• _PROVIDED MATERIAL_
>> begin

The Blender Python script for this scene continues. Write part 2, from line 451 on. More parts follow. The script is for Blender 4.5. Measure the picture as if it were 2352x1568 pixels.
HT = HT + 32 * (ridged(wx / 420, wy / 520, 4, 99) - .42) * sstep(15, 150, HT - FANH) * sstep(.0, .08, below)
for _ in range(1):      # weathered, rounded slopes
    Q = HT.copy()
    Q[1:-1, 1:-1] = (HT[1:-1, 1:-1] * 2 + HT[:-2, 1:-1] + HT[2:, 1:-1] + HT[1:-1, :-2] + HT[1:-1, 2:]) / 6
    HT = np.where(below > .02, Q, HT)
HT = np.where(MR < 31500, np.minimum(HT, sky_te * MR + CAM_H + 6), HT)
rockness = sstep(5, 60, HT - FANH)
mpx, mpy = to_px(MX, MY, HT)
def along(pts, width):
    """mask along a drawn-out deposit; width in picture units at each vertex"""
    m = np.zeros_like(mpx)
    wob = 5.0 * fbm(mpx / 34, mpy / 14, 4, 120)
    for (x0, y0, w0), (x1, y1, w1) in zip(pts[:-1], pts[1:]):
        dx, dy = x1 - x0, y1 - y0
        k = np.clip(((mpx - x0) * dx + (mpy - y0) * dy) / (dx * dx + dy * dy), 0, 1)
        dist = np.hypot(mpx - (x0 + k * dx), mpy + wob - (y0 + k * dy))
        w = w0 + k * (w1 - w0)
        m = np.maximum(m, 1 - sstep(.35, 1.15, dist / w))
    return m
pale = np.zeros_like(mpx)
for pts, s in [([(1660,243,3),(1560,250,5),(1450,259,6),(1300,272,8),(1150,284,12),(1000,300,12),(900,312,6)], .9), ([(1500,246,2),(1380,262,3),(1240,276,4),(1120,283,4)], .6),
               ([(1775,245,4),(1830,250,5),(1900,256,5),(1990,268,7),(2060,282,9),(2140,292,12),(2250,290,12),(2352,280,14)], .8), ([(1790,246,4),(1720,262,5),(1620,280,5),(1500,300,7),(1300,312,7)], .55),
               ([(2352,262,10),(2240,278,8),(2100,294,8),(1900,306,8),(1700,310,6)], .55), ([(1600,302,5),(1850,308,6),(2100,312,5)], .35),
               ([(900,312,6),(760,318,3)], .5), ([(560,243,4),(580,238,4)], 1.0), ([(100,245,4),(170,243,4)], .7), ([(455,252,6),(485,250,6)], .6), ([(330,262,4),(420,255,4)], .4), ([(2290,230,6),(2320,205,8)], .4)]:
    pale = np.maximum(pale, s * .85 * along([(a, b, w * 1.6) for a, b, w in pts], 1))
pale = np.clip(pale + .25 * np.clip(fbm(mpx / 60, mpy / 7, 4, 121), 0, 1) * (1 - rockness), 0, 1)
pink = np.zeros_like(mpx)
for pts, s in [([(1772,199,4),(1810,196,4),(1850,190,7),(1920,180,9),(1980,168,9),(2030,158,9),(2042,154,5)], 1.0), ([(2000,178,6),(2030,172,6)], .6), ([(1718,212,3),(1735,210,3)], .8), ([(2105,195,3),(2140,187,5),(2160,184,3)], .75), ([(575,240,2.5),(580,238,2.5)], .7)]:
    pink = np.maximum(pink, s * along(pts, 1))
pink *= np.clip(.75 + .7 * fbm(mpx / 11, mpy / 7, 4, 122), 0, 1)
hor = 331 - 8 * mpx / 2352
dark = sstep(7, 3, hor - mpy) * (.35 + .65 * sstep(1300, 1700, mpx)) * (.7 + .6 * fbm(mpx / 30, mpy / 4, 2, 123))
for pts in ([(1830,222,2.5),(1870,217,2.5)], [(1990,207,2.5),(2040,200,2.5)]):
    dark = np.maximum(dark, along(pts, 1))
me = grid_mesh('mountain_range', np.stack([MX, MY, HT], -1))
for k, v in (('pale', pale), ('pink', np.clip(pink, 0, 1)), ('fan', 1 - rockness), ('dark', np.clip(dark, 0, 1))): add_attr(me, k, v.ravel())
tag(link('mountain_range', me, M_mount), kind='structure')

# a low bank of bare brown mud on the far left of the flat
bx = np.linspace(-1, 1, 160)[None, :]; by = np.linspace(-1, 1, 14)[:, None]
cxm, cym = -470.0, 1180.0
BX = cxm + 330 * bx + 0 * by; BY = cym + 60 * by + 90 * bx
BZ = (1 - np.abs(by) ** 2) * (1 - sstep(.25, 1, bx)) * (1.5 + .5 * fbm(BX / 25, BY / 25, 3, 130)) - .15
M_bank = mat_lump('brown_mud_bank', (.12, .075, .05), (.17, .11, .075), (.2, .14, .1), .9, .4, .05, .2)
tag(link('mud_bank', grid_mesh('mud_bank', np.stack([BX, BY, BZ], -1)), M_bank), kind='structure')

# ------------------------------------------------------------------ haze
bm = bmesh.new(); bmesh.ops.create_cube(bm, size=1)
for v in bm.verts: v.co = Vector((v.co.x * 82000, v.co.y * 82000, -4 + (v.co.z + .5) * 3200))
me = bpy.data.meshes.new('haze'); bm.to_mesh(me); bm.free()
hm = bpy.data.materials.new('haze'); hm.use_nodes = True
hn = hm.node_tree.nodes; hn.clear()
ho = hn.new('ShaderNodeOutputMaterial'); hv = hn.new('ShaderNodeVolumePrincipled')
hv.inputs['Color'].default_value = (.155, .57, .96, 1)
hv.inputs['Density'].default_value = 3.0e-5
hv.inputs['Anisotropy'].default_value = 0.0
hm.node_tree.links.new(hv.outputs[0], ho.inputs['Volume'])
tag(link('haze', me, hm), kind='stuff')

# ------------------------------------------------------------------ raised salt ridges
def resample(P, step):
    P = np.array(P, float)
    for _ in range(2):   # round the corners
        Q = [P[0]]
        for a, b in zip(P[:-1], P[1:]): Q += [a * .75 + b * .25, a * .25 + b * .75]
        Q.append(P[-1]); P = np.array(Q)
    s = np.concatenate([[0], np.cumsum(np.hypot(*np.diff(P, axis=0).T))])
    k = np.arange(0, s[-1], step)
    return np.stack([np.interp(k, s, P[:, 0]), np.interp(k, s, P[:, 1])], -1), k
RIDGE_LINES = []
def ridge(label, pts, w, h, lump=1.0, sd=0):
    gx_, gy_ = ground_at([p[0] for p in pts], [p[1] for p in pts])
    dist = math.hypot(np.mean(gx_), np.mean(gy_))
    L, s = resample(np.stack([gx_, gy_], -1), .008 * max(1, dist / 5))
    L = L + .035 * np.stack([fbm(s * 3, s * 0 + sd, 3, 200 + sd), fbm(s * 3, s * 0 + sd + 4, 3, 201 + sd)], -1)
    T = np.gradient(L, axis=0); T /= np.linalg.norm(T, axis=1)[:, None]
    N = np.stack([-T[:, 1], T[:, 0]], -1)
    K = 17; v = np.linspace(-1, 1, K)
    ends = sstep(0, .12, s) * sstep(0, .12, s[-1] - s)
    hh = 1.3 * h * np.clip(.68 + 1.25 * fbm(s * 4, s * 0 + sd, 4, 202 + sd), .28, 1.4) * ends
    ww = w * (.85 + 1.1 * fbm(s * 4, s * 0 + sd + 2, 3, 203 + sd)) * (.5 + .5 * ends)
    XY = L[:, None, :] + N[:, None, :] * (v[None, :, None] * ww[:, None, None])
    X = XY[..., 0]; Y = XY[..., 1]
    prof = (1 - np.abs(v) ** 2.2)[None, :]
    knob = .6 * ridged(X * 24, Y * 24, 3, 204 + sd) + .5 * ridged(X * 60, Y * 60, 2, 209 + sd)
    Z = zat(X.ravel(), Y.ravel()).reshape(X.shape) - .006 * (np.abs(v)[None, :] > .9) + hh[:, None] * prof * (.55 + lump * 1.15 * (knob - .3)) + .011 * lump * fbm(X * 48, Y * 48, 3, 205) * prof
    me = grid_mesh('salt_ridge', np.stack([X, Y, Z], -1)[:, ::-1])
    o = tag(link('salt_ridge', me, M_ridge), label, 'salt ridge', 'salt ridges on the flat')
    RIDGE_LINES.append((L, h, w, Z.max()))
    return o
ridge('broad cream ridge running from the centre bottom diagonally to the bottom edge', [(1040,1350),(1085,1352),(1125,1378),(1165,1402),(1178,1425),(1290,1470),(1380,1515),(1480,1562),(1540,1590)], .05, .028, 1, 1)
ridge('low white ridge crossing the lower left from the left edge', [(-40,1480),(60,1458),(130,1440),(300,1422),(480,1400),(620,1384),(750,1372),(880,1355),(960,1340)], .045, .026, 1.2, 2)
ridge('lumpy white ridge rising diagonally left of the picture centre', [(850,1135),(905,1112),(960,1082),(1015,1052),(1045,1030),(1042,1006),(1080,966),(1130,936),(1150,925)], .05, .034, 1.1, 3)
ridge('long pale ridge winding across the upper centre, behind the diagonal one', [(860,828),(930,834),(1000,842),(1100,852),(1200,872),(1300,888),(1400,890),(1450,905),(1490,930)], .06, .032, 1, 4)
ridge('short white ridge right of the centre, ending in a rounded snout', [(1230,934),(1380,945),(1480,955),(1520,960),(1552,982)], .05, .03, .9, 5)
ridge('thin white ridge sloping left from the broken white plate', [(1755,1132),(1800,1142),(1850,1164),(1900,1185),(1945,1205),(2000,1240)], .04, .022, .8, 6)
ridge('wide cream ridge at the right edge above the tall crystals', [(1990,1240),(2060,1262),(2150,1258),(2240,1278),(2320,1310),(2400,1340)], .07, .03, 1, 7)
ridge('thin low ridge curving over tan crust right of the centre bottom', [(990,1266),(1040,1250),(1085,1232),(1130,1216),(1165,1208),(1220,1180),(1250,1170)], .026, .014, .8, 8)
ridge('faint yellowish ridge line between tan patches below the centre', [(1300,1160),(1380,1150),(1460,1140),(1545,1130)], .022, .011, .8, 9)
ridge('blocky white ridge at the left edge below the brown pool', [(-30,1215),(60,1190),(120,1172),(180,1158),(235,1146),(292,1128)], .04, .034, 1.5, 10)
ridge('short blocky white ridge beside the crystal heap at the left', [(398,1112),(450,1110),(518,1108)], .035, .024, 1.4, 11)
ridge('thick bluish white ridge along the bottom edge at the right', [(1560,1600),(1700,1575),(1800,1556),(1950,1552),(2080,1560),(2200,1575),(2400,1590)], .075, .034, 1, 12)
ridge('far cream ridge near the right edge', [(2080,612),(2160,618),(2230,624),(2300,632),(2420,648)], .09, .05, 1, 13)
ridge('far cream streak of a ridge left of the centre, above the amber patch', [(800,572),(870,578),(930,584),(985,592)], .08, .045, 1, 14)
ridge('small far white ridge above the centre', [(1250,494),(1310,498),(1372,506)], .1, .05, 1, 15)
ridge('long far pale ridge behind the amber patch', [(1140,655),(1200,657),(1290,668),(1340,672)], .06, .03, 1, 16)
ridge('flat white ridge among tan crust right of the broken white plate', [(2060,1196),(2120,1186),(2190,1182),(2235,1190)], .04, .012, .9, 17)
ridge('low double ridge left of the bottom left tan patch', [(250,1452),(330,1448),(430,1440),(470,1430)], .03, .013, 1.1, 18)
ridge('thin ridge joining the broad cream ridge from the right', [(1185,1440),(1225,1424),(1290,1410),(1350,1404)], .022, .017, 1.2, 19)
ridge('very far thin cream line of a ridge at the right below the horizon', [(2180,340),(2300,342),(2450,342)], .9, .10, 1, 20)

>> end

• _DIRECTIVE_
Go through the listing above and list every line that has the word "from".

• _SOLUTION BELOW_
The Blender Python script for this scene continues. Write part 2, from line 451 on. More parts follow. The script is for Blender 4.5. Measure the picture as if it were 2352x1568 pixels.
ridge('broad cream ridge running from the centre bottom diagonally to the bottom edge', [(1040,1350),(1085,1352),(1125,1378),(1165,1402),(1178,1425),(1290,1470),(1380,1515),(1480,1562),(1540,1590)], .05, .028, 1, 1)
ridge('low white ridge crossing the lower left from the left edge', [(-40,1480),(60,1458),(130,1440),(300,1422),(480,1400),(620,1384),(750,1372),(880,1355),(960,1340)], .045, .026, 1.2, 2)
ridge('thin white ridge sloping left from the broken white plate', [(1755,1132),(1800,1142),(1850,1164),(1900,1185),(1945,1205),(2000,1240)], .04, .022, .8, 6)
ridge('thin ridge joining the broad cream ridge from the right', [(1185,1440),(1225,1424),(1290,1410),(1350,1404)], .022, .017, 1.2, 19)